A heuristic for constructing a rectilinear Steiner tree by reusing routing resources over obstacles

Abstract The obstacle-avoiding rectilinear Steiner minimal tree (OARSMT) problem is a hot topic in very-large-scale integration physical design. In practice, most of the obstacles occupy the device layer and certain lower metal layers. Therefore, we can place wires on top of the obstacles. To maximize routing resources over obstacles, we propose a heuristic for constructing a rectilinear Steiner tree with slew constraints. Our algorithm adopts an extended rectilinear full Steiner tree grid as the routing graph. We mark two types of Steiner point candidates, which are used for constructing Steiner trees and refining solutions.
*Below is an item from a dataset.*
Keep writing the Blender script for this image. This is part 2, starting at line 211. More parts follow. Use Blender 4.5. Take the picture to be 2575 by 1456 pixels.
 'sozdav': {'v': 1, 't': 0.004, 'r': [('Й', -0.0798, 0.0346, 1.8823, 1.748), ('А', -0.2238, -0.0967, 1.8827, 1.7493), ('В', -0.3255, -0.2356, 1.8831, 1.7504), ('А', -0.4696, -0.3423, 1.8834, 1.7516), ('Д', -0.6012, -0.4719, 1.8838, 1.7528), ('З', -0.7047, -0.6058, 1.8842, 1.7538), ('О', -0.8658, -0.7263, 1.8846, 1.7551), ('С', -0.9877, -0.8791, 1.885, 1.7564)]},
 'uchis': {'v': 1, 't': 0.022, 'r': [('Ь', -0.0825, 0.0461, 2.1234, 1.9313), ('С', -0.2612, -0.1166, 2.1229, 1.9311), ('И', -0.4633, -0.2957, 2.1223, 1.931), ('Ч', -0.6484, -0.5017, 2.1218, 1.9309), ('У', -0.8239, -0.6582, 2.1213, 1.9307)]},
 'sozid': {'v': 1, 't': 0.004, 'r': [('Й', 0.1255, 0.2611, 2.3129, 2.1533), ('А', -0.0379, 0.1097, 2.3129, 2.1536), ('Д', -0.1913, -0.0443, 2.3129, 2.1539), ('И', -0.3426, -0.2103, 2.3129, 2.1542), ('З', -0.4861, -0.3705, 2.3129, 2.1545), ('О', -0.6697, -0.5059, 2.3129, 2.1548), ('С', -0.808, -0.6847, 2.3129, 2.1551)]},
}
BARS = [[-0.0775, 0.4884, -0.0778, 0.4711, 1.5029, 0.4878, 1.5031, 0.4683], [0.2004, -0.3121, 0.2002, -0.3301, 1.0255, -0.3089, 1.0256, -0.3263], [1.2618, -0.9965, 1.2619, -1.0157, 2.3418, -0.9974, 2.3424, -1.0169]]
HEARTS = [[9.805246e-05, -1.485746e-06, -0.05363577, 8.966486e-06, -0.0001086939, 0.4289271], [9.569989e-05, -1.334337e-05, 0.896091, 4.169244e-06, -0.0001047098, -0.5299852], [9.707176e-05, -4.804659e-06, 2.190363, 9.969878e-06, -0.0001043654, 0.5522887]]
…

A shortest path heuristic variant is designed for constructing Steiner trees and it takes into account slew constraint by inhibiting growth. Furthermore, we use a pre-computed strategy to avoid calculating slew rate repeatedly. Experimental results show that our algorithm maximizes routing resources over obstacles and saves routing resources outside obstacles. Compared with the conventional OARSMT algorithm, our algorithm reduces the wire length outside obstacles by as much as 18.74% and total wire length by as much as 6.03%. Our algorithm improves the latest related algorithm by approximately 2% in terms of wire length within a reasonable running time. Additionally, calculating the slew rate only accounts for approximately 15% of the total runing time.